Collected data entries:
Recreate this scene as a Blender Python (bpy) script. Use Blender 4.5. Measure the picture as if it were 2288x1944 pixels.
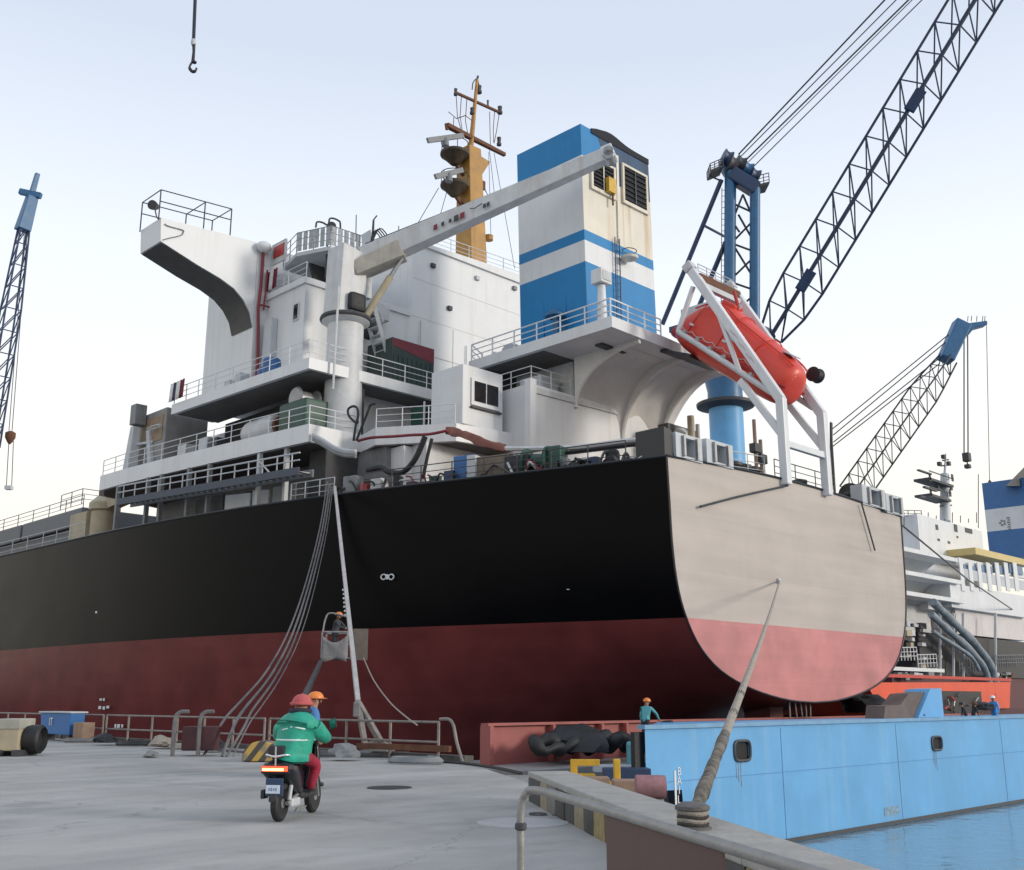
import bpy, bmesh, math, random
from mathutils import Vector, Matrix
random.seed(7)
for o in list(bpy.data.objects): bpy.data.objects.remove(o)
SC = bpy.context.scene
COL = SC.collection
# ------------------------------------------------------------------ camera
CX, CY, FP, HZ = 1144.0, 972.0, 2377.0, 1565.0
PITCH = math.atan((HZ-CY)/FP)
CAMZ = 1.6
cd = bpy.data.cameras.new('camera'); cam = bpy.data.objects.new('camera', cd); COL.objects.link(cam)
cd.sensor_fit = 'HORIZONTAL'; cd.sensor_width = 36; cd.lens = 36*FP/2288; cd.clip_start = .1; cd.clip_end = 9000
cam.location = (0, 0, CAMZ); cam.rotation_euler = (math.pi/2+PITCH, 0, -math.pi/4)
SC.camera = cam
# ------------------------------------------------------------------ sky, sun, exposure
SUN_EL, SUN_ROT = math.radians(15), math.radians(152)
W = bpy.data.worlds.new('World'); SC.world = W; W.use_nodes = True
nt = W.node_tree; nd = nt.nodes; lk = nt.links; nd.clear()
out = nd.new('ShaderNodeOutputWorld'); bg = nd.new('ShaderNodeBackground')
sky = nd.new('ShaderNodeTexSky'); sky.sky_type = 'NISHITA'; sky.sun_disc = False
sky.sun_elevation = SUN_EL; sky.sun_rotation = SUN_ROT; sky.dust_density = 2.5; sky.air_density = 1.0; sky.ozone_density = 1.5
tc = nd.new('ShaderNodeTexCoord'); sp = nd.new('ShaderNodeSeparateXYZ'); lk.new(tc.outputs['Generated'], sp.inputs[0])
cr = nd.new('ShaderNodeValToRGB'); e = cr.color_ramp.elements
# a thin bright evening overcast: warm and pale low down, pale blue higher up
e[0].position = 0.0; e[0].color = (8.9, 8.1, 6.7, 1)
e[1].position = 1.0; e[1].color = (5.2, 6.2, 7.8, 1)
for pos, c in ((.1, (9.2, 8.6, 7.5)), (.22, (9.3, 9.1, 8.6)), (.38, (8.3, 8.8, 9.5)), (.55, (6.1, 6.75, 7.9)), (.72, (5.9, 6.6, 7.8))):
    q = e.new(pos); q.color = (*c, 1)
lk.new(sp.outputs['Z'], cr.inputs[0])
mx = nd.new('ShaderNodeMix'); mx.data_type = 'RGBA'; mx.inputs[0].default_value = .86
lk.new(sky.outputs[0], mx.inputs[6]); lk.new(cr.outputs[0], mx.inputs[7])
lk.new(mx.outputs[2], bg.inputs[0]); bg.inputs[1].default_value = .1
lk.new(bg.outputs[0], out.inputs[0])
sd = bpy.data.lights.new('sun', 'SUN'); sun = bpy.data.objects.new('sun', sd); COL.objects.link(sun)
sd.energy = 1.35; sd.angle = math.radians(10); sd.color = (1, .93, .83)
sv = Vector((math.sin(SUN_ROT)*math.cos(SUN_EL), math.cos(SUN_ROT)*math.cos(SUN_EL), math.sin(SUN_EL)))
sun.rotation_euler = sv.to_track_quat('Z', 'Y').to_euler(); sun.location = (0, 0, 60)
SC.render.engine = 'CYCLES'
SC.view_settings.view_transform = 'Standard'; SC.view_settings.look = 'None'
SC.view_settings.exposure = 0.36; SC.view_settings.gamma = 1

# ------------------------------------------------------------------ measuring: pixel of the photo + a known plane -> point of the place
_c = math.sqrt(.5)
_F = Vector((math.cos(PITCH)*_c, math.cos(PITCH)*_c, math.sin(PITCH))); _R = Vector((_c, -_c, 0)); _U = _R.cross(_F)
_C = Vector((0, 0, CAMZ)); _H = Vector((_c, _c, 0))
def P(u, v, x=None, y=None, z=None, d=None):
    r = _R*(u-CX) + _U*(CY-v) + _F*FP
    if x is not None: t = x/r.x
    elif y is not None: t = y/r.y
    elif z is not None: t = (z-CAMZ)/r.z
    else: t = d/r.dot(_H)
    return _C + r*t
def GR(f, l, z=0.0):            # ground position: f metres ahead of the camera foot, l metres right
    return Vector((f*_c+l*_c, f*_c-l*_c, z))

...

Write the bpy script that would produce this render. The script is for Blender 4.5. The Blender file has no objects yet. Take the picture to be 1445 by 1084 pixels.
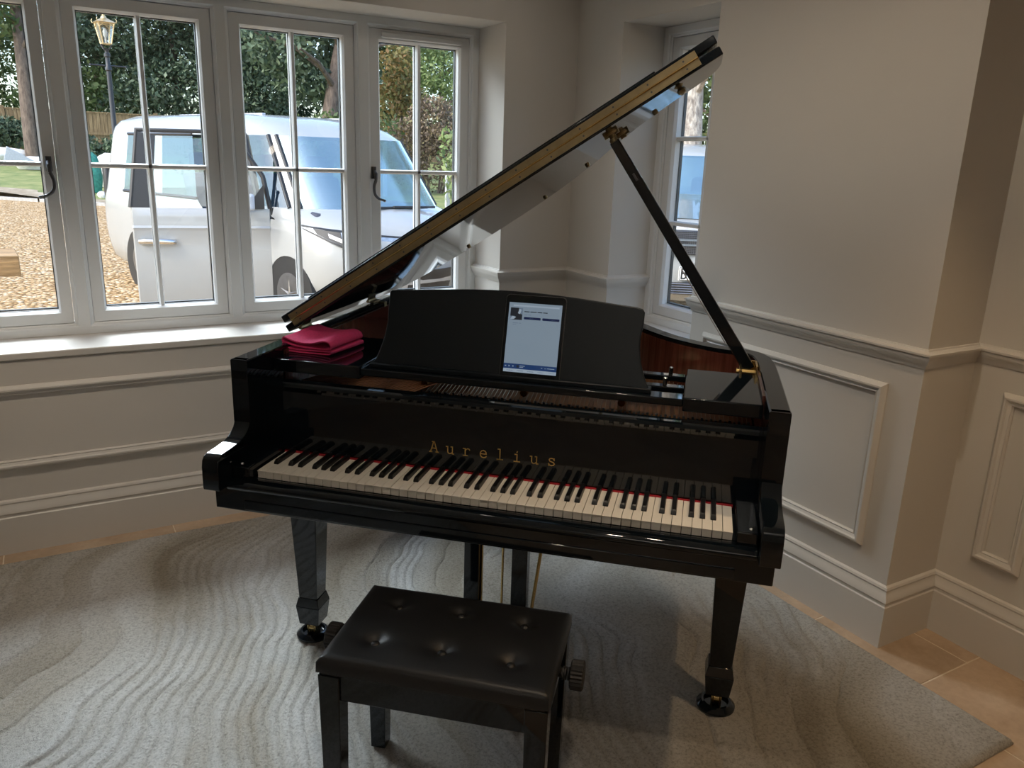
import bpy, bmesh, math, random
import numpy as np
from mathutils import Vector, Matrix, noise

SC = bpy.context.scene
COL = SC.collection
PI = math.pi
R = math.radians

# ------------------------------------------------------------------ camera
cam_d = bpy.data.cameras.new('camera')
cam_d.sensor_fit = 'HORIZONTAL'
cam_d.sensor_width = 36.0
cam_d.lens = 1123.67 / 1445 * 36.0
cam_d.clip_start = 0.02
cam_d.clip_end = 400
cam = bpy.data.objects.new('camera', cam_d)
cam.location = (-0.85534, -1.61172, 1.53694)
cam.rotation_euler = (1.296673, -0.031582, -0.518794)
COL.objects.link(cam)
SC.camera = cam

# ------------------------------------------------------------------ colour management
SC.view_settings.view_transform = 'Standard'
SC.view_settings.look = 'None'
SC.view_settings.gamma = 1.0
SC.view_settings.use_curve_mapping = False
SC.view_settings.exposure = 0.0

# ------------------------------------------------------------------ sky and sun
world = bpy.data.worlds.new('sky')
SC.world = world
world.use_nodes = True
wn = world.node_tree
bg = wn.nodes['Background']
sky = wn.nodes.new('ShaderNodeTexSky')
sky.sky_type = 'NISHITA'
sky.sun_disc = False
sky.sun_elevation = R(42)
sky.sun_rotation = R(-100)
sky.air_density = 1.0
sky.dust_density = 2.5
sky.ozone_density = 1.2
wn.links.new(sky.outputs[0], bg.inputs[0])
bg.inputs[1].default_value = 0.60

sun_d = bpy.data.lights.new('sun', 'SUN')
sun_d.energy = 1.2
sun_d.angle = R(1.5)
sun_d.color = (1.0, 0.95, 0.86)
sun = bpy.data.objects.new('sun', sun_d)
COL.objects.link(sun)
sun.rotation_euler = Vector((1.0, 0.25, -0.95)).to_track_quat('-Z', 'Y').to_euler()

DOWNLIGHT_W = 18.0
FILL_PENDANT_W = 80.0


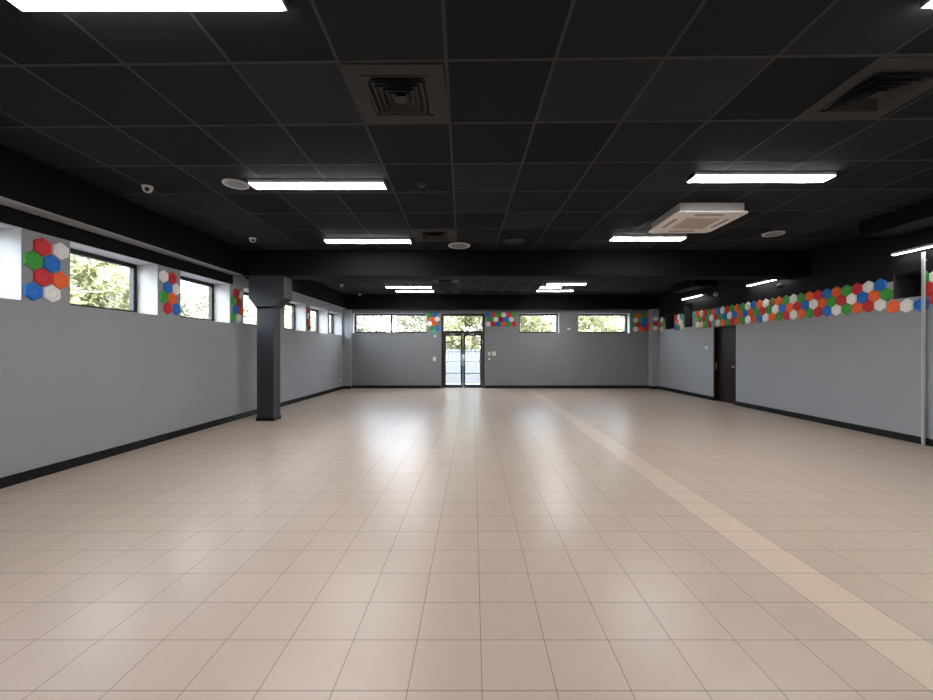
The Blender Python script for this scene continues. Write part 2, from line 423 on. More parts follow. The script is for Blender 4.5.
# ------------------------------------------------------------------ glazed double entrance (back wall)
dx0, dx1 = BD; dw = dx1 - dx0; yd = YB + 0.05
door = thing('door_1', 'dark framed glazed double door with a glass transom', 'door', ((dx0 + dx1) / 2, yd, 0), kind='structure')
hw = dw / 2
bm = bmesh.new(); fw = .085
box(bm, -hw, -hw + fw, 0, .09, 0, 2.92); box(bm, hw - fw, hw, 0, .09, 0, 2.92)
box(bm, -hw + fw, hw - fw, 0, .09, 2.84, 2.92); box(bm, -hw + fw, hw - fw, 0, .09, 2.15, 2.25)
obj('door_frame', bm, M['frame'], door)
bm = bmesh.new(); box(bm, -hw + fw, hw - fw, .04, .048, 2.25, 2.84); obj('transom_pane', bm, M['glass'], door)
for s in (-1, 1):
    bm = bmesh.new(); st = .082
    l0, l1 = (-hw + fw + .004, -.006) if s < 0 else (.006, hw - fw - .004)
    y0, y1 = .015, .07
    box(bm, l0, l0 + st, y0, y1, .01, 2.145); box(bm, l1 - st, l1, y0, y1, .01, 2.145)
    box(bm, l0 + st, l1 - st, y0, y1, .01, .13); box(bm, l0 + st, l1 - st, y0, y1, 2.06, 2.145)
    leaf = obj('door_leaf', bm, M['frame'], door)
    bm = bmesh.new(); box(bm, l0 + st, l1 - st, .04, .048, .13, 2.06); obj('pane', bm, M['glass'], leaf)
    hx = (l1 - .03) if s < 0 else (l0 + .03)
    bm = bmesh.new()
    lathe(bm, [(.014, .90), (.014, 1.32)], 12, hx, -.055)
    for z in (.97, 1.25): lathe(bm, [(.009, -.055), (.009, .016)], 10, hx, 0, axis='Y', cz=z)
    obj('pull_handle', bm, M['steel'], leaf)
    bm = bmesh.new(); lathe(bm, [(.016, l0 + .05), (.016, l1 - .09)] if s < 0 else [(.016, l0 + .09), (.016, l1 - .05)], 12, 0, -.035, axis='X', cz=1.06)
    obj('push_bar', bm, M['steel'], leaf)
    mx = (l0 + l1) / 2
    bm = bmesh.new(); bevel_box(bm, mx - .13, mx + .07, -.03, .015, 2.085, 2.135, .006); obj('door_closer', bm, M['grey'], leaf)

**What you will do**
Only lines with the word "Write" should be collected from the material.

**Full solution**
Write the bpy script that would produce this render. The script is for Blender 4.5. The Blender file has no objects yet. Take the picture to be 1445 by 1084 pixels.
The Blender Python script for this scene continues. Write part 2, from line 423 on. More parts follow. The script is for Blender 4.5.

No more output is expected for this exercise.